Did any of us journalists, fans, the public, the Beatles sense that all this hullabaloo represented the upswelling of the heady, tumultuous '60s, an early wave in what would become a tsunami of rock 'n' roll and social and political upheaval? I don't believe so. The decade had begun, it's true, with civil rights demonstrations and protests against the Bomb. And the Beatles' arrival came just months after the shattering event of President Kennedy's assassination. But Woodstock, the Vietnam Quagmire, the hippie phenomenon, the killings of Martin Luther King and Robert Kennedy‘all this and more was still ahead, and largely unforeseen.

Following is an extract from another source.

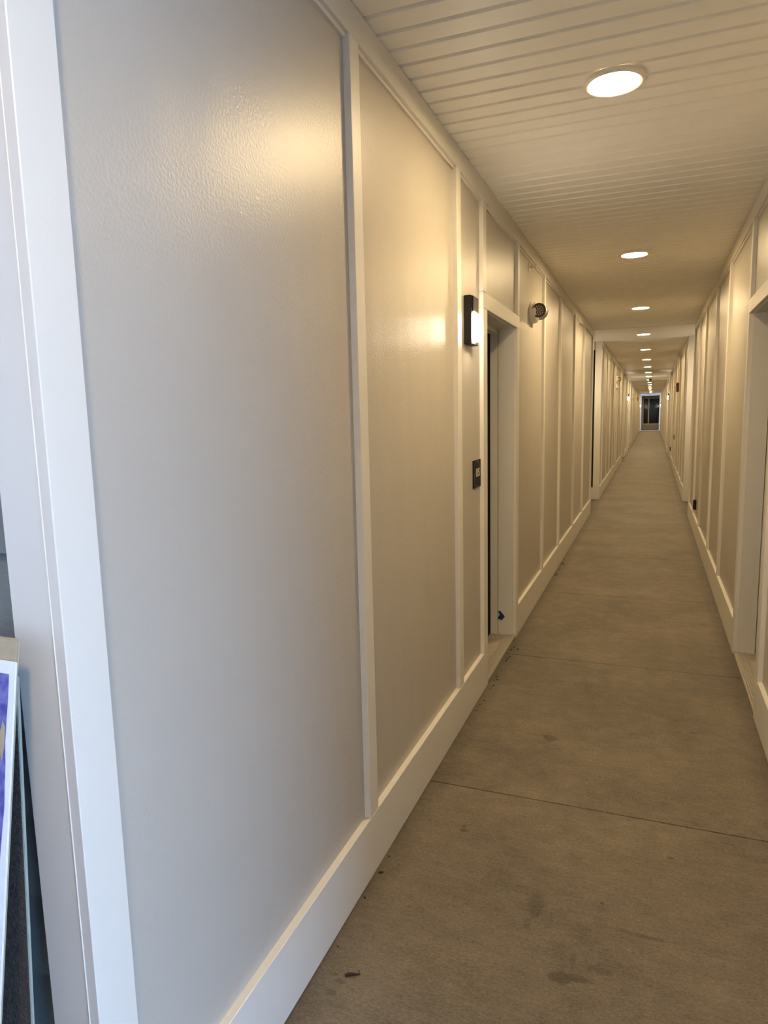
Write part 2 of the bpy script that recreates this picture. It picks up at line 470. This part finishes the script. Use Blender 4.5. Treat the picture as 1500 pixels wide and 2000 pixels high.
for side, D, B in (('left', LD, LB), ('right', RD, RB)):
    f, pnl, s = side_x(side)
    for i, (y0, y1) in enumerate(SECT):
        holes = [(d[0] - 0.02, d[1] + 0.02, d[2] + 0.02) for d in D[i]]
        wall(side, y0 + (0.034 if i == 0 else 0.0), y1, [(a, c, z) for a, c, z in holes])
        frieze(side, y0 + 0.0, y1)
        cur = y0
        for (d0, d1, dz, dm, dep) in D[i]:
            cas = (0.087, 0.08) if i == 0 and side == 'left' else (0.072, 0.068)
            baseboard(side, cur + (0.084 if (i == 0 and cur == y0) else 0), d0 - cas[0]); cur = d1 + cas[1]
            door(side, d0, d1, dz, M[dm], dep, cas, handle=True, handle_near=(i == 0))
            batten(side, d0 - cas[0], d0 - cas[0] + 0.066, dz + 0.081)
            batten(side, d1 + cas[1] - 0.064, d1 + cas[1], dz + 0.081)
        baseboard(side, cur if cur > y0 else y0 + (0.084 if i == 0 else 0), y1)
        bl = B.get(i)
        if bl is None:
            bl = []; y = y0 + 1.15
            while y < y1 - 0.5:
                if all(not (d[0] - 0.35 < y < d[1] + 0.3) for d in D[i]): bl.append(y)
                y += 1.15
        for y in bl: batten(side, y, y + 0.065)
        # corner boards at both ends of the section
        if i > 0: batten(side, y0, y0 + 0.083)
        else: struct(board(side, y0, y0 + 0.083, 0.004, HF - 0.0005, edge_mat='ext_trim').build(trim_name()))
        batten(side, y1 - 0.083, y1)
        if i > 0: end_board(side, y0, -1)
        end_board(side, y1, 1)
    # recess walls
    for j, (a, c) in enumerate(ALC):
        ax = AX0 if side == 'left' else AX1
        xo = pnl + s * 0.10
        b = MB()
        open_end = (j == len(ALC) - 1)
        if not open_end:
            b.box(ax, ax + s * 0.1, a - 0.1, c + 0.1, 0, H)
        b.box(xo, ax, a - 0.1, a - 0.001, 0, H)
        if not (j == 0 and side == 'left'):
            if not open_end: b.box(xo, ax, c, c + 0.1, 0, H)
        else:
            b.box(xo, ax, c, c + 0.1, 0, HB); b.box(xo, ax, c, c + 0.1, 2.5, H); b.box(ax + 0.15, ax, c, c + 0.1, 0, H)
        struct(b.build('wall_' + side, M['panel']))
        if not open_end:
            b = MB(); b.box(f + s * 0.116, ax, c - 0.021, c, 0.004, HB, bevel=0.0015); struct(b.build('baseboard_' + side, M['trim']))
            b = MB(); b.box(f + s * 0.116, ax, c - 0.02, c, 2.5, H - 0.006, bevel=0.0015); struct(b.build(trim_name(), M['trim']))
# dark glazing beside the first recess
wn = bpy.data.objects.new('window_1', None); C.objects.link(wn); wn['kind'] = 'structure'
b = MB(); b.box(-1.42, XL - 0.104, 12.04, 12.048, HB, 2.5); b.build('pane', M['glass_black'], wn)
b = MB(); b.box(-1.42, PL - 0.122, 12.08, 12.10, HB, 2.5); b.build('backing', M['matte_black'], wn)

# ------------------------------------------------------------------ far end of the corridor
b = MB()
b.box(-3.2, XL, 53.0, 53.12, 0, H + 0.14); b.box(XR, 3.2, 53.0, 53.12, 0, H + 0.14)
struct(b.build('wall_end', M['panel']))
b = MB()
b.box(XL, XL + 0.05, 52.96, 53.14, 0.03, 2.56, bevel=0.003); b.box(XR - 0.05, XR, 52.96, 53.14, 0.03, 2.56, bevel=0.003)
b.box(XL, XR, 52.96, 53.14, 2.56, 2.635, bevel=0.003); b.box(XL, XR, 52.9, 53.14, 0.0, 0.03, bevel=0.003)
struct(b.build(trim_name(), M['board_white']))
b = MB(); b.box(-3, 3, 53.13, 57.2, 2.50, 2.78); struct(b.build('ceiling', M['ceiling']))
b = MB()
b.box(-3, 3, 57.1, 57.2, 0, 0.43); b.box(-3, 3, 57.1, 57.2, 2.36, 2.72); b.box(-3, -0.66, 57.1, 57.2, 0.43, 2.36); b.box(0.47, 3, 57.1, 57.2, 0.43, 2.36)
struct(b.build('wall_end', M['panel']))
wn = bpy.data.objects.new('window_2', None); C.objects.link(wn); wn['kind'] = 'structure'
b = MB(); b.box(-0.66, 0.47, 57.15, 57.16, 0.43, 2.36); b.build('pane', M['glass_black'], wn)
b = MB(); b.box(-0.70, 0.51, 57.07, 57.1, 0.33, 0.44, bevel=0.003); b.box(-0.70, 0.51, 57.07, 57.1, 2.34, 2.42, bevel=0.003)
b.box(-0.70, -0.65, 57.07, 57.1, 0.33, 2.42, bevel=0.003); b.box(0.46, 0.51, 57.07, 57.1, 0.33, 2.42, bevel=0.003)
b.box(-0.325, -0.25, 57.07, 57.14, 0.43, 2.36, bevel=0.003)
b.build('window_frame', M['trim'], wn)
b = MB(); b.box(-3, 3, 57.18, 57.3, 0, H); struct(b.build('wall_end', M['matte_black']))

# ------------------------------------------------------------------ outside wall by the entrance
def corner_boards(side):
    f, pnl, s = side_x(side)
    b = MB(); b.box(pnl, pnl + s * 0.082, YE, YE + 0.025, 0.01, H - 0.002, bevel=0.0015)
    struct(b.build(trim_name(), M['ext_trim']))
    b = MB(); b.tube([(pnl - s * 0.0, YE - 0.0005, 0.02), (pnl, YE - 0.0005, H - 0.01)], 0.0012, 6)
    struct(b.build(trim_name(), M['trim']))
    b = MB(); bm = b.bm
    E_ = 0.147; z = 0.567 - 4 * E_
    x0, x1 = pnl + s * 0.05, pnl + s * 3.4
    while z < H:
        za, zb = max(z, 0.0), min(z + E_ + 0.02, H)
        ya, yb = YE + 0.014, YE + 0.024
        vs_ = []
        for x in (x0, x1):
            vs_.append([bm.verts.new((x, ya, za)), bm.verts.new((x, YE + 0.034, za)), bm.verts.new((x, YE + 0.034, zb)), bm.verts.new((x, yb + 0.004, zb))])
        p, q = vs_
        for i in range(4): bm.faces.new((p[i], p[(i + 1) % 4], q[(i + 1) % 4], q[i]))
        bm.faces.new(p[::-1]); bm.faces.new(q)
        z += E_
    struct(b.build('wall_outside_' + side, M['siding']))
    b = MB(); b.box(pnl + s * 0.02, pnl + s * 3.4, YE + 0.036, YE + 0.12, 0, H); struct(b.build('wall_outside_' + side, M['siding']))
corner_boards('left'); corner_boards('right')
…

Just as the '60s weren't quite the '60s yet, so the Beatles weren't quite the Beatles. They were delightful celebrities. It would take a couple more years and the release of albums like "Rubber Soul," "Revolver" and especially "Sgt. Pepper's Lonely Hearts Club Band" for us to see that they were also brilliant musical innovators.

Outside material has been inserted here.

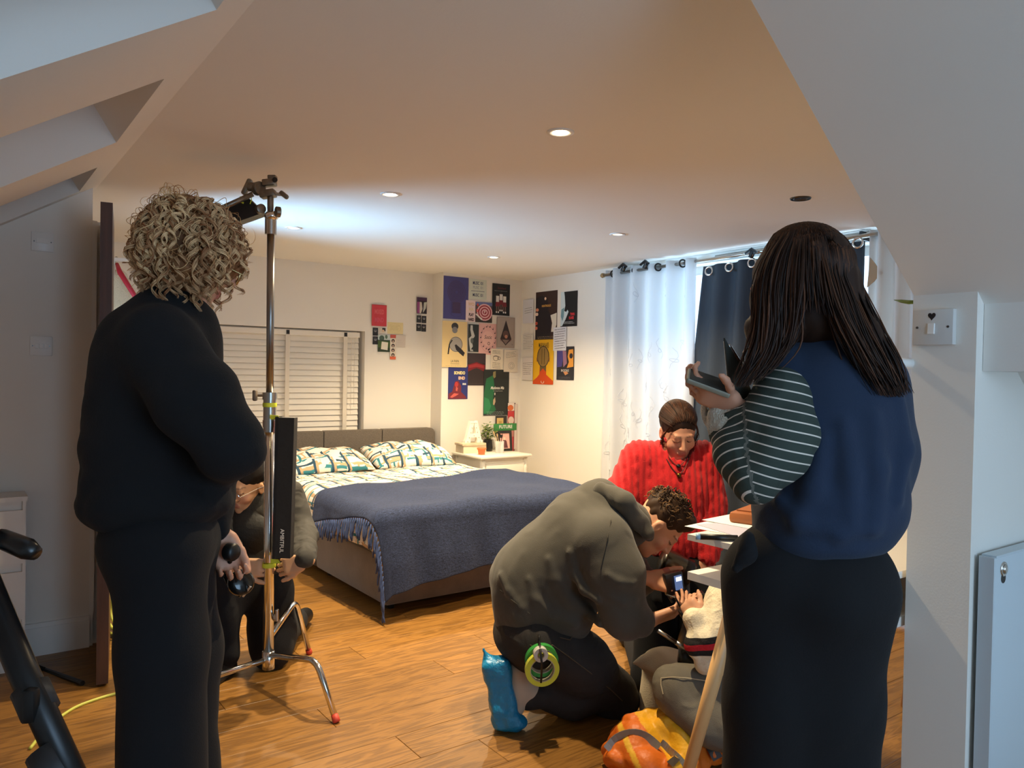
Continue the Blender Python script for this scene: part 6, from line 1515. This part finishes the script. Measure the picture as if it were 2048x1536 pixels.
# small monitor in his hand
mo = thing('field_monitor', at(1350, 1165, D-.03), 'small black field monitor with lit screen in the kneeling man\'s hand', 'monitor')
Rm = RM @ Matrix.Rotation(.3, 3, 'Z') @ Matrix.Rotation(-.15, 3, 'Y')
MB().box(at(1347, 1166, D-.03), (.075, .03, .085), m=Rm, bev=.006).build('housing', M_black, mo, auto=True)
sc_ = at(1357, 1165, D-.052)
MB().box(sc_, (.030, .004, .055), m=Rm).build('screen', mat('lit_screen', '#20283A', .2, emit='#6E86B8', estr=.5), mo)
MB().box(sc_+CU*.014-CF*.001, (.024, .004, .016), m=Rm).build('readout', mat('lit_readout', '#C8D8FF', .2, emit='#C8D8FF', estr=1.3), mo)


# ---------------------------------------------------------------- D: woman in red cable knit
D = 3.38
pd = thing('person', G(at(1345, 1200, D), 0), 'person in a bright red cable-knit jumper looking down behind the kneeling man', 'person')
M_red = mat('red_cable_knit', '#C4161C', .9, sheen=.2, bump=.35, bscale=260)
rk = Sdf(.006)
rk.el(at(1345, 985, D), (.175, .20, .125), A3).el(at(1348, 1070, D), (.165, .14, .125), A3, k=.06)
rk.rc(at(1285, 915, D), at(1405, 915, D+.02), .075, .075, k=.05)
rk.chain([at(1275, 920, D), at(1248, 985, D-.03), at(1245, 1060, D-.08)], [.082, .072, .055], k=.03)
rk.chain([at(1408, 925, D+.02), at(1420, 1010, D+.0), at(1418, 1085, D-.06), at(1418, 1112, D-.09)], [.075, .068, .055, .042], k=.03)
rk.rc(at(1353, 895, D-.02), at(1353, 905, D), .075, .085, k=.02)
rk.el(at(1355, 893, D-.03), (.066, .062, .11), A3, k=.006, mode='sub')
ribax = CR
def cable(x, y, z):
    u = (x*CR[0]+y*CR[1]+z*CR[2]); v = z
    r = .009*(np.abs(np.sin(u*math.pi/.027))-.6)
    tw_ = .0025*np.sin(v*math.pi/.028+np.floor(u/.054)*2.1)*np.sin(u*math.pi/.027)*(np.mod(np.floor(u/.027), 2) == 0)
    return -(r+tw_)
rk.disp = addf(cable, folds(.006, 14, 19))
sdf_obj('jumper', rk, M_red, pd)
hdD = Head(at(1356, 862, D-.035), -CF*.84-CU*.50+CR*.08, CU*.84-CF*.50+CR*.0, .98)
sb = Sdf(.0045); hdD.add(sb, at(1350, 910, D+.02))
sb.el(at(1345, 990, D), (.13, .17, .09), A3).el(at(1348, 1110, D), (.12, .13, .09), A3, k=.05)
sb.chain([at(1280, 925, D), at(1250, 985, D-.03), at(1246, 1060, D-.08)], [.05, .04, .03]).chain([at(1405, 925, D+.02), at(1418, 1020, D), at(1416, 1115, D-.09)], [.05, .04, .028])
hand(sb, at(1415, 1117, D-.09), -CU*.96-CR*.15-CF*.1, -CF*.9+CR*.2, 1, curl=(.35, .5, .35), sc=.88)
fk = [(at(1320, 1330, D-.1), at(1330, 1310, D+.35)), (at(1385, 1330, D-.1), at(1390, 1310, D+.35))]
for kx in (-1, 1):
    hpj = G(at(1350+kx*35, 1160, D), .50); kne = G(at(1350+kx*45, 1300, D-.15), .075); ft = kne+unit(CF*np.array((1, 1, 0)))*.42; sb.chain([hpj, kne, ft], [.07, .05, .038])
sdf_obj('body', sb, M_skin, pd, col=lambda V: hdD.paint(V, '#D49A7C', lip='#B4584E', brow='#3A261C'))
tw = Sdf(.009); tw.el(G(at(1350, 1160, D), .50), (.15, .13, .12), [_r0, _f0, _u0])
for kx in (-1, 1):
    hpj = G(at(1350+kx*35, 1160, D), .50); kne = G(at(1350+kx*45, 1300, D-.15), .085); ft = kne+unit(CF*np.array((1, 1, 0)))*.40; tw.chain([hpj, kne, ft], [.10, .08, .06], k=.04)
sdf_obj('trousers', tw, M_blkt, pd)
L = hdD.L; hv = Sdf(.006)
hv.el(L(0, -.020, .046), (.0785, .0965, .084), hdD.ax()).el(L(-.01, -.105, .05), (.038, .034, .038), hdD.ax(), k=.02)
hv.el(L(0, .150, -.045), (.12, .115, .122), hdD.ax(), k=.012, mode='sub').el(L(0, .02, -.10), (.12, .13, .075), hdD.ax(), k=.02, mode='sub')
hv.disp = addf(folds(.0015, 70, 5), folds(.0015, 130, 7, ax=hdD.s))
sdf_obj('hair', hv, M_hair, pd, col=flat('#2C1A12'))
rng = np.random.default_rng(51); paths = []; radii = []; cols = []
for k in range(520):
    q = rng.uniform(-1, 1); s0 = L(.012*q, .072-.02*abs(q), .095); a1 = rng.uniform(-1, 1)
    pts = [L(.045*a1, .062-.02*a1*a1, .098-.035*a1*a1), L(.062*a1, .035, .118-.05*a1*a1), L(.078*a1, -.02, .115-.06*a1*a1), L(.07*a1, -.07, .08-.03*a1*a1), L(.02*a1, -.11, .055)]
    P = spl(np.array(pts), 14)*1.0; P = P+rng.normal(size=3)*.0035; rl = P-L(0, -.020, .046); qn = np.sqrt((rl@hdD.s/.0785)**2+(rl@hdD.f/.0965)**2+(rl@hdD.u/.084)**2)[:, None]; P = L(0, -.020, .046)+rl*np.maximum(1, 1.02/np.maximum(qn, .3)); paths.append(P); radii.append(rng.uniform(.001, .0022)); cols.append(mixc('#22130C', '#5A3826', rng.uniform(0, 1)**2))
for k in range(26):
    sgn = rng.choice((-1, 1)); a = .068*sgn; pts = [L(a*.8, .06, .07), L(a*1.12, .045, .02), L(a*1.15+rng.normal()*.006, .03+rng.normal()*.01, -.03), L(a*1.1+rng.normal()*.012, .03+rng.normal()*.012, -.07-rng.uniform(0, .04))]
    P = spl(np.array(pts), 14); t = np.linspace(0, 1, 14)[:, None]; P = P+hdD.s*.004*np.sin(t*14+k); paths.append(P); radii.append(.0009); cols.append(mixc('#2A1710', '#5A3826', rng.uniform(0, 1)))
strands('hair_strands', paths, radii, cols, pd, 4)
JV = LASTV['jumper']
nk = MB(); nk.tube(snap(JV, [(1333, 918), (1340, 930), (1349, 942), (1358, 951), (1367, 940), (1374, 928), (1379, 914)], .003), .002, 5).tube(snap(JV, [(1337, 914), (1347, 926), (1357, 934), (1367, 925), (1375, 913)], .003), .0016, 5)
nk.build('necklace', mat('dark_cord', '#2A1F1A', .6), pd)
MB().ell(snap(JV, [(1358, 951)], .006)[0], (.010, .010, .012)).build('pendant', mat('antique_brass', '#6E5A2A', .3, 1), pd, smooth=True)
MB().ell(snap(JV, [(1357, 932)], .006)[0], (.010, .010, .009)).build('pendant', mat('black_stone', '#14161A', .2), pd, smooth=True)

# ---------------------------------------------------------------- B: man kneeling behind the stand
D = 3.56
pb = thing('person', G(at(520, 1150, D), 0), 'person with wire glasses kneeling behind the light stand, hands on its pole', 'person')
M_grey = mat('charcoal_jersey', '#3A3834', .9, bump=.12, bscale=300, wr=.4, wscale=10); M_vest = mat('black_vest', '#1B1B1C', .7, bump=.2, bscale=60)
g_ = Sdf(.007)
g_.el(at(530, 1040, D), (.16, .17, .12), A3).el(at(520, 1120, D), (.15, .13, .12), A3, k=.06).rc(at(470, 1000, D), at(572, 985, D+.02), .07, .07, k=.05)
g_.chain([at(578, 990, D), at(596, 1060, D-.02), at(610, 1075, D-.12), at(608, 1119, D-.335)], [.072, .062, .056, .043], k=.03)
g_.chain([at(470, 1010, D), at(455, 1080, D-.10), at(468, 1128, D-.33)], [.07, .055, .038], k=.03)
g_.disp = addf(folds(.010, 20, 23), folds(.004, 40, 2))
sdf_obj('long_sleeve_top', g_, M_grey, pb)
v_ = Sdf(.007); v_.el(at(510, 1050, D-.035), (.125, .175, .11), A3).el(at(510, 1130, D-.02), (.13, .11, .12), A3, k=.05).rc(at(520, 975, D-.02), at(548, 960, D), .05, .06, k=.03)
v_.disp = folds(.012, 16, 4)
sdf_obj('vest', v_, M_vest, pb)
hdB = Head(at(494, 968, D-.085), -CF*.80-CU*.36-CR*.40, CU*.9-CF*.35, 1.0)
sb = Sdf(.0045); hdB.add(sb, at(528, 985, D+.02))
sb.el(at(525, 1060, D), (.11, .14, .08), A3).el(at(520, 1130, D), (.11, .10, .09), A3, k=.05)
sb.chain([at(575, 1000, D), at(594, 1058, D-.02), at(610, 1076, D-.12), at(610, 1118, D-.33)], [.04, .03, .03, .024]).chain([at(470, 1015, D), at(456, 1080, D-.10), at(476, 1133, D-.34)], [.045, .036, .026])
hand(sb, at(608, 1123, D-.335), -CR*.95-CU*.25+CF*.05, -CF*.97+CU*.1, -1, curl=(.5, .9, .6), sc=.92, thumb=(.85, .45, -.1), per=((.45, .9, .6), (.5, .9, .6), (.55, .9, .6), (.6, .9, .6)))
hand(sb, at(478, 1134, D-.345), CR*.97-CU*.05+CF*.05, -CF*.97+CU*.1, 1, curl=(.5, .9, .6), sc=.95, thumb=(.8, .5, -.1))
kA, kB = G(at(542, 1330, D-.08), .085), G(at(455, 1210, D-.14), .42)
sb.chain([at(530, 1175, D), kA, kA+unit(CF*np.array((1, 1, 0)))*.36], [.06, .04, .03]).chain([at(500, 1175, D), kB, G(at(452, 1330, D-.19), .10)], [.06, .035, .028])
sdf_obj('body', sb, M_skin, pb, col=lambda V: hdB.paint(V, '#D2A27C', lip='#A8665A', brow='#241B18'))
tw = Sdf(.008)
tw.el(at(520, 1165, D), (.14, .09, .13), A3).chain([at(540, 1190, D-.02), at(545, 1260, D-.02), kA], [.105, .095, .085], k=.05).chain([kA, kA+unit(CF*np.array((1, 1, 0)))*.38], [.08, .06], k=.04)
tw.chain([at(490, 1180, D-.04), kB], [.095, .078], k=.04).chain([kB, G(at(452, 1330, D-.19), .10)], [.072, .058], k=.04)
tw.disp = folds(.012, 18, 25)
sdf_obj('trousers', tw, M_blkt, pb)
q = G(at(452, 1335, D-.19), 0); shoe('shoe', q+_f0*.06, q-_f0*.14-_r0*.04, (0, 0, 1), mat('black_rubber', '#161616', .5), pb)
q = kA+_f0*.42; sho = Sdf(.008); sho.rc(G(q, .07), G(q, .05)+_f0*.16, .05, .04); sdf_obj('shoe', sho, mat('black_rubber', '#161616', .5), pb)
L = hdB.L; hv = Sdf(.006); hv.el(L(0, -.022, .052), (.080, .098, .083), hdB.ax()).el(L(0, .115, -.03), (.10, .085, .105), hdB.ax(), k=.01, mode='sub').el(L(0, .01, -.08), (.12, .14, .07), hdB.ax(), k=.02, mode='sub'); hv.disp = folds(.003, 80, 6)
sdf_obj('hair', hv, M_hair, pb, col=flat('#17120F'))
gl = MB()
for q in (-1, 1): gl.torus(hdB.L(q*.033, .108, .0), hdB.f, .023, .0014, 24, 5)
gl.tube([hdB.L(-.01, .112, .004), hdB.L(.01, .112, .004)], .0012, 5)
for q in (-1, 1): gl.tube([hdB.L(q*.056, .106, .004), hdB.L(q*.078, .02, .004), hdB.L(q*.082, -.02, -.004)], .0013, 5)
gl.build('glasses', mat('silver_wire', '#C8C4BC', .2, 1), pb)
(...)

So onward rolled the merry caravan, through more press conferences and high jinks, by train to Washington, D.C., where the lads played a concert at the Coliseum and partied at the British Embassy, back to New York City, then by plane to Miami, where a second appearance was scheduled on the Ed Sullivan Show, this time live from the Deauville Hotel in Miami Beach.
Now and again I managed to snatch a moment of face-to-face conversation with one of the foursome. On the Miami flight I crept into the first class cabin to interview Lennon, and returned bearing the stunning intelligence that his then wife Cynthia, who was traveling with the group, cut his hair with fingernail scissors. In a documentary film of the tour made by Albert and David Maysles, I can be seen joshing with Ringo Starr at a cocktail reception over whether Beatlemania was "all just a con." This bit of footage, authenticating that I had once basked in the presence of a Beatle, would in later years endow me with a measure of heroism in the eyes of my three children.
Now, however, I had to get back to New York for the unheroic task of closing TIME's story. The system in those days was that correspondents like me would send in voluminous "files" from which a staff writer would distill the polished piece that ran in the magazine. In this case the writer was John McPhee, who would go on to become a distinguished contributor to The New Yorker and author of 25 books, including "Coming into the Country" and "Annals of the Former World." John's story, to my chagrin, used only a few snippets of my material. But it was a breezy, bemused account that had something my reporting lacked: perspective. I hope I learned something from it. In any case, two and a half years later, I got my own back. When the release of "Sgt. Pepper" prompted TIME to put the Beatles on the cover becoming one of the first major U.S. publications to do so the writer of the story was me.